3.- La questione è stata sollevata in limine a due giudizi abbreviati instaurati, su accordo delle parti, da due dei tre coimputati di concorso nel medesimo reato. Presupposto delle censure è, secondo il giudice a quo, "l'interesse del coimputato, che non abbia scelto il rito alternativo, alla trattazione unitaria del processo" onde la mancata preventiva audizione delle parti "in ordine a un'eventuale separazione di posizioni" "si risolve in una violazione del diritto all'assistenza, da parte dell'imputato, a tutte le fasi processuali".

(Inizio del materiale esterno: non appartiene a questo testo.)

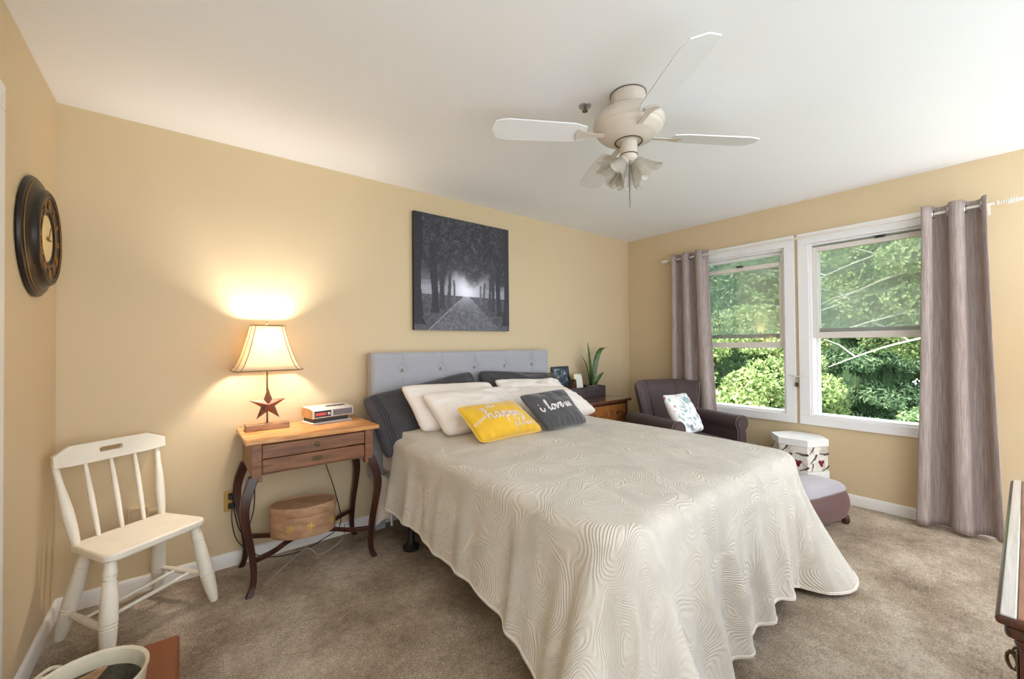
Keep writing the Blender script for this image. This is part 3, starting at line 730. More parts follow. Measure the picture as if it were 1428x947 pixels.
# top rail with a hand slot; its ends are angled forward
zr0, zr1 = 0.735, 0.825
slot = [(-0.034+0.011*math.cos(t)-0.0, 0.785+0.011*math.sin(t)) for t in np.linspace(PI/2, 1.5*PI, 8)]+[(0.034+0.011*math.cos(t), 0.785+0.011*math.sin(t)) for t in np.linspace(-PI/2, PI/2, 8)]
outer = [(-0.215, 0.745), (-0.215, 0.795), (-0.150, zr1), (0.150, zr1), (0.215, 0.795), (0.215, 0.745), (0.15, zr0), (-0.15, zr0)]
bm = bmesh.new()
def ring(pts): 
    vs = [bm.verts.new((x, 0, z)) for x, z in pts]; return [bm.edges.new((vs[i], vs[(i+1) % len(vs)])) for i in range(len(vs))]
bmesh.ops.triangle_fill(bm, use_beauty=True, use_dissolve=False, edges=ring(outer)+ring(slot))
ext = bmesh.ops.extrude_face_region(bm, geom=bm.faces[:])
bmesh.ops.translate(bm, verts=[g for g in ext['geom'] if isinstance(g, bmesh.types.BMVert)], vec=(0, 0.022, 0))
bmesh.ops.recalc_face_normals(bm, faces=bm.faces)
for v_ in bm.verts:
    e = max(0, abs(v_.co.x)-0.14); v_.co.y += ry_-0.012-e*0.35+(v_.co.z-0.74)*0.12
rm = M(); rm.v = [tuple(v_.co) for v_ in bm.verts]; bm.verts.index_update(); rm.f = [[v_.index for v_ in f.verts] for f in bm.faces]; rm.mi = [0]*len(rm.f); bm.free()
obj('top_rail', rm, 'chair_white', ch, bevel=0.003)

# ---------------------------------------------------------------- antique side table
MAT['tbl_wood'] = wood('oak_table_wood', lin((92, 58, 36)), lin((140, 94, 62)), 0.42, (1.5, 14, 14), 3)
MAT['tbl_top'] = wood('table_top_wood', lin((176, 112, 58)), lin((214, 158, 98)), 0.25, (2, 12, 12), 3, lin((226, 186, 136)))
MAT['tbl_leg'] = wood('mahogany_leg', lin((38, 17, 12)), lin((72, 34, 22)), 0.3, (8, 8, 1), 3)
MAT['brass_dark'] = plain('aged_brass', lin((96, 78, 52)), 0.45, 0.7)
tb = thing('side_table', 'antique wooden side table with cabriole legs left of the bed', 'table', (-3.468, -0.245, 0))
ox, oy = 3.468, 0.245
def B(x0, x1, y0, y1, z0, z1): return (x0+ox, x1+ox, y0+oy, y1+oy, z0, z1)
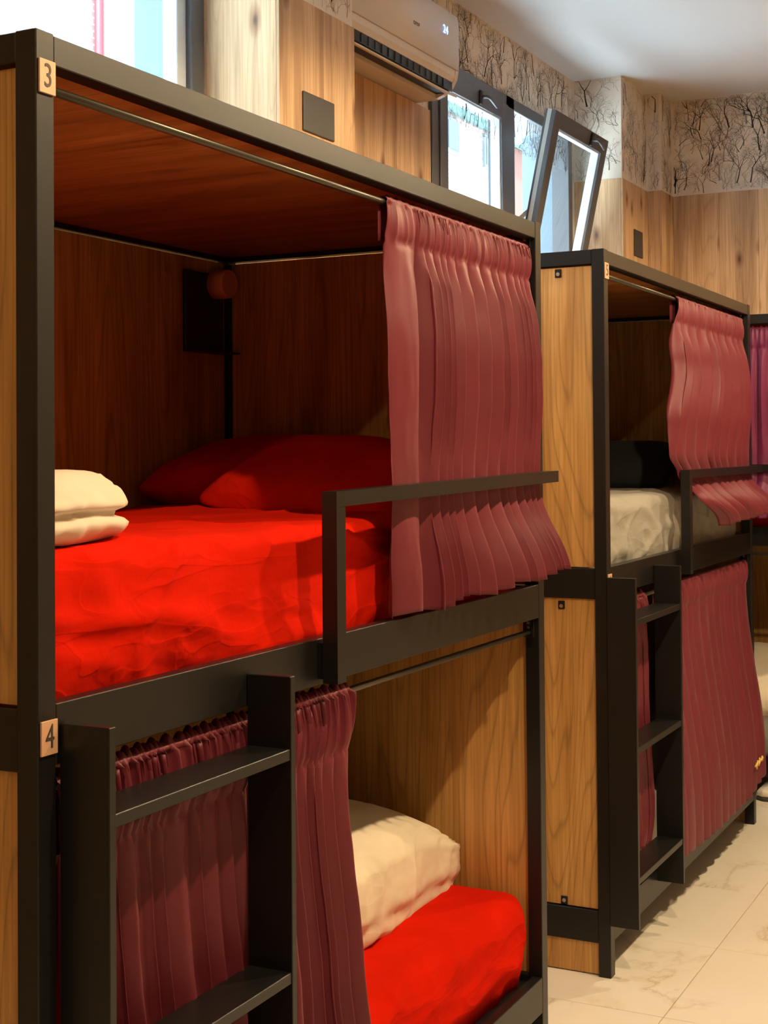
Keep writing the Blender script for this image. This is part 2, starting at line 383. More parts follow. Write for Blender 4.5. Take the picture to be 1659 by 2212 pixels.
we = box('wall_right', (XE + .006, Y_MIN - .2, -.1), (XE + .3, YJ + .1, ZC), M['paper']); tag(we, 'end wall with knotty oak cladding and tree print wallpaper', kind='structure')
wf = box('wall_front', (X_MIN - .2, Y_MIN - .2, -.1), (XE + .3, Y_MIN, ZC), M['plaster']); tag(wf, 'plain tan wall opposite the bunks', kind='structure')
wl = box('wall_left', (X_MIN - .2, Y_MIN, -.1), (X_MIN, W2 + .3, ZC), M['plaster']); tag(wl, 'plain tan wall behind the camera', kind='structure')

def clad(parent, a0, a1, plane, fixed, widths=None, z0=0.0, z1=ZW):
    """oak boards on a wall face; plane 'y' faces -Y (runs along x), plane 'x' faces -X (runs along y)"""
    rnd = random.Random(int(fixed * 1000) + int(a0 * 77)); t = a0
    widths = widths or []
    k = 0
    while t < a1 - 1e-4:
        w = widths[k] if k < len(widths) else rnd.choice((.24, .30, .27))
        e = min(a1, t + w)
        if a1 - e < .07: e = a1
        off = rnd.uniform(0, .0008)
        if plane == 'y': box('wall_board', (t + .0006, fixed + off, z0), (e - .0006, fixed + .012, z1), M['wall_wood'], parent, .0008)
        else: box('wall_board', (fixed + off, t + .0006, z0), (fixed + .012, e - .0006, z1), M['wall_wood'], parent, .0008)
        t = e; k += 1
clad(wp1, XA, XB, 'y', W1, [.30, .30]); clad(wp1, W1 + .012, W2, 'x', XA, [.4])
bx_side = box('wall_board', (XB - .012, W1 + .012, 0), (XB, W2, ZW), M['wall_wood'], wp1)
clad(wb_, XB, WIN2[0], 'y', W2 - .012, [.30, .32, .30, .4]); clad(wb_, WIN2[0], WIN2[1], 'y', W2 - .012, z1=WIN2[2]); clad(wb_, X_MIN, WIN1[0], 'y', W2 - .012, [1.5, 1.5, 1.5, 1.5]); clad(wb_, WIN1[0], WIN1[1], 'y', W2 - .012, [1., 1.], z1=WIN1[2])
clad(wp2, W3 + .012, W2, 'x', XC, [.4]); clad(wp2, XC, XD, 'y', W3, [.25, .4])
clad(wp3, YJ + .012, W3, 'x', XD, [.2]); clad(wp3, XD, XE, 'y', YJ, [.4])
clad(we, Y_MIN, YJ, 'x', XE)

# wallpaper print: bare branching trees, flat ink on the paper
def tree_print(parent, face, a0, a1, z0, z1, fixed, n, seed, big=.30):
    rnd = random.Random(seed); bmA, bmB = bmesh.new(), bmesh.new()
    def put(bm, p, q, w0, w1):
        dx, dz = q[0] - p[0], q[1] - p[1]; L = math.hypot(dx, dz) or 1e-6; nx, nz_ = -dz / L, dx / L
        pts = [(p[0] + nx * w0, p[1] + nz_ * w0), (p[0] - nx * w0, p[1] - nz_ * w0), (q[0] - nx * w1, q[1] - nz_ * w1), (q[0] + nx * w1, q[1] + nz_ * w1)]
        if any(not (a0 <= a <= a1 and z0 <= b <= z1) for a, b in pts): return
        vs = [bm.verts.new((a, fixed, b) if face == 'y' else (fixed, a, b)) for a, b in pts]
        bm.faces.new(vs)
    def grow(bm, p, ang, L, w, d):
        if d == 0 or L < .004: return
        k = 2 if L > .03 else 1; q = p
        for _ in range(k):
            ang += rnd.uniform(-.25, .25); r = (q[0] + math.cos(ang) * L / k, q[1] + math.sin(ang) * L / k); put(bm, q, r, w, w * .75); q = r; w *= .78
        for _ in range(rnd.choice((2, 2, 3))):
            grow(bm, q, ang + rnd.uniform(-.95, .95), L * rnd.uniform(.55, .82), w * .8, d - 1)
    for _ in range(n):
        soft = rnd.random() < .45; s = rnd.uniform(.55, 1.15) * big
        p = (rnd.uniform(a0 - .05, a1 + .05), rnd.uniform(z0 - .12, z1 - .08))
        grow(bmB if soft else bmA, p, math.pi / 2 + rnd.uniform(-.3, .3), s * .30, .0052 * s / .3, 6)
    for _ in range(n * 2):
        s = rnd.uniform(.3, .6) * big
        p = (rnd.uniform(a0, a1), rnd.uniform(z0 - .03, z1 - .03))
        grow(bmB if rnd.random() < .7 else bmA, p, math.pi / 2 + rnd.uniform(-.9, .9), s * .30, .0046 * s / .3, 5)
    for bm, mat in ((bmA, M['ink']), (bmB, M['ink_soft'])):
        me = bpy.data.meshes.new('wallpaper_print'); bm.to_mesh(me); bm.free()
        tag(link('wallpaper_print', me, mat, parent), None, kind='stuff')
tree_print(wp1, 'y', XA + .01, XB - .01, ZW + .005, ZC, W1 + .0052, 26, 3)
tree_print(wb_, 'y', XB, XC, ZW + .005, ZC, W2 - .0008, 190, 5)
tree_print(wp2, 'x', W3 + .01, W2, ZW + .005, ZC, XC + .0052, 20, 7)
tree_print(wp2, 'y', XC + .01, XD, ZW + .005, ZC, W3 + .0052, 30, 9)
tree_print(wp3, 'x', YJ + .01, W3, ZW + .005, ZC, XD + .0052, 7, 11)
tree_print(wp3, 'y', XD + .01, XE, ZW + .005, ZC, YJ + .0052, 15, 12)
tree_print(we, 'x', .1, YJ, ZW + .005, ZC, XE + .0052, 75, 21)

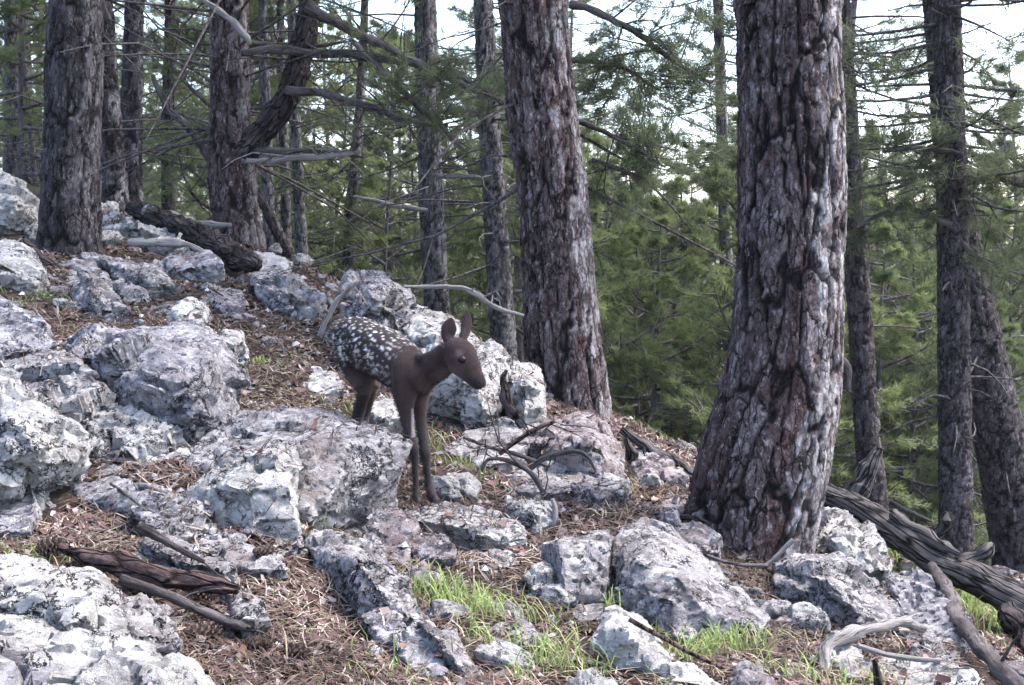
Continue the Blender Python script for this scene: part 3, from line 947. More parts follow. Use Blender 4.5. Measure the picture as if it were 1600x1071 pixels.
# ------------------------------------------------------------------ trees with barked trunks
def bark_trunk(path, rad, mat, seed, cell=0.075, depth=0.022, step=0.011, ztop_fine=3.0, pale=0.0, stretch=0.17, flare=None, pale_dir=(0.9, -0.35), pale_w=0.76):
    """Trunk with plates and furrows as real relief. path (k,3), rad (k,). Returns mesh-ready arrays about the base."""
    path = np.asarray(path, float)
    K = np.concatenate([path, np.asarray(rad, float)[:, None]], 1)
    L = np.linalg.norm(np.diff(path, axis=0), axis=1).sum()
    D = catmull(K, max(60, int(L / 0.02)))
    z = D[:, 2]
    keep, last = [], -9e9
    s = np.concatenate([[0], np.cumsum(np.linalg.norm(np.diff(D[:, :3], axis=0), axis=1))])
    zs = np.linspace(0, s[-1], max(4, int(s[-1] / step * 4)))
    sel = [0.0]
    while sel[-1] < s[-1]:
        zz = np.interp(sel[-1], s, z)
        sel.append(sel[-1] + (step if zz < ztop_fine else step * 9))
    sel = np.minimum(np.array(sel), s[-1])
    D = np.stack([np.interp(sel, s, D[:, c]) for c in range(4)], 1)
    n = len(D)
    rm = float(np.max(rad))
    seg = int(max(24, min(260, 2 * math.pi * float(np.median(rad)) / step)))
    V, faces = tube(D[:, :3], D[:, 3], seg, True, (1.0, 0.02, 0.0))
    cen = np.repeat(D[:, :3], seg, 0)
    out = V - cen
    rr = np.linalg.norm(out, axis=1)
    out = out / np.maximum(rr, 1e-6)[:, None]
    sl = np.repeat(sel, seg)
    th = np.arctan2(out[:, 1], out[:, 0])
    rmed = float(np.median(rad))
    P = np.stack([np.cos(th) * rmed, np.sin(th) * rmed, sl], 1)
    r = np.random.default_rng(seed)
    off = r.uniform(-30, 30, 3)
    W = np.stack([vnoise(P * np.array([9, 9, 2.6]) + off, seed), vnoise(P * np.array([9, 9, 2.6]) + off + 40, seed + 1), vnoise(P * np.array([7, 7, 5]) + off + 80, seed + 2)], 1) * np.array([0.022, 0.022, 0.07])
    W += np.stack([vnoise(P * np.array([34, 34, 18]) + off, seed + 41), vnoise(P * np.array([34, 34, 18]) + off + 40, seed + 42), vnoise(P * np.array([30, 30, 26]) + off + 80, seed + 43)], 1) * np.array([0.010, 0.010, 0.03])
    PW = P + W
    h1, cid, e1 = facets(PW * np.array([1, 1, stretch]), 1 / cell, seed)
    fur = (1 - sstep(e1, 0.02, 0.11))
    h2, gid, e2 = facets(PW * np.array([1, 1, stretch * 1.8]) + 11, 1 / (cell * 0.40), seed + 5)
    fur2 = 1 - sstep(e2, 0.0, 0.13)
    h3, hid, e3 = facets(PW * np.array([1, 1, 0.45]) + 5, 1 / (cell * 0.17), seed + 15)
    fine = fbm(P * np.array([42, 42, 20]) + off, 4, seed + 9, 0.65)
    big = fbm(P * np.array([6, 6, 2.0]) + off, 2, seed + 19)
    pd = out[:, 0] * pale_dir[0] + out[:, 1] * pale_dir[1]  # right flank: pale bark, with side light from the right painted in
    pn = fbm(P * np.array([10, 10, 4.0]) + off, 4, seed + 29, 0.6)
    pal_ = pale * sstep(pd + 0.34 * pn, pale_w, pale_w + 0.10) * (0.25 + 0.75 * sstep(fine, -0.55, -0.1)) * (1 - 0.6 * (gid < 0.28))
    d = depth * (1 - 0.5 * pal_) * (0.40 * (cid - 0.35) + 0.36 * h1 - 0.95 * fur) + depth * (1 - 0.65 * pal_) * (0.36 * (gid - 0.5) + 0.34 * h2 - 0.26 * fur2) + depth * (1 - 0.5 * pal_) * (0.20 * (hid - 0.5) + 0.16 * h3 + 0.14 * fine) + rmed * 0.03 * big
    if flare is not None:
        # root flare: lobes near the foot
        lob = sum(a * np.cos(th - t0) ** 8 * (np.cos(th - t0) > 0) for t0, a in flare)
        d = d + lob * np.exp(-sl / 0.22)
    V = V + out * d[:, None]
    A = dict(pale=pal_, plate=0.42 * cid + 0.36 * gid + 0.22 * hid, furrow=np.clip(fur * 1.1 + 0.2 * fur2, 0, 1) * 0.95)
    return V, faces, A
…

Ora, a prescindere dalla considerazione che, anche secondo la disciplina generale in materia di separazione dei processi - e salva la specificità correlata alle modalità di introduzione dei riti alternativi - non è l'interesse del coimputato, ma l'assoluta necessità della riunione per l'accertamento dei fatti che può impedire la separazione, va rilevato che, nella specie, l'interesse del coimputato che il giudice rimettente fa valere è del tutto ipotetico e, per di più, insuscettibile di considerazione nei due giudizi abbreviati concernenti le posizioni degli altri imputati, che sono le sole devolute alla sua cognizione. Di conseguenza, la questione deve essere dichiarata inammissibile per irrilevanza.
PER QUESTI MOTIVI
LA CORTE COSTITUZIONALE
riuniti i giudizi,
dichiara l'inammissibilità della questione di legittimità costituzionale dell'art. 560 del codice di procedura penale, nella parte in cui non prevede la possibilità di sentire le parti prima di procedere alla separazione dei processi ed alla definizione di alcuni di essi con il rito abbreviato, sollevata, in riferimento agli artt. 3 e 101 Cost. dal Giudice per le indagini preliminari presso la Pretura di Vibo Valentia con due ordinanze del 10 giugno 1991.
Così deciso in Roma, nella sede della Corte costituzionale, Palazzo della Consulta, il 21/02/92.
Giuseppe BORZELLINO, Presidente
Ugo SPAGNOLI, Redattore
Depositata in cancelleria il 09 marzo del 1992.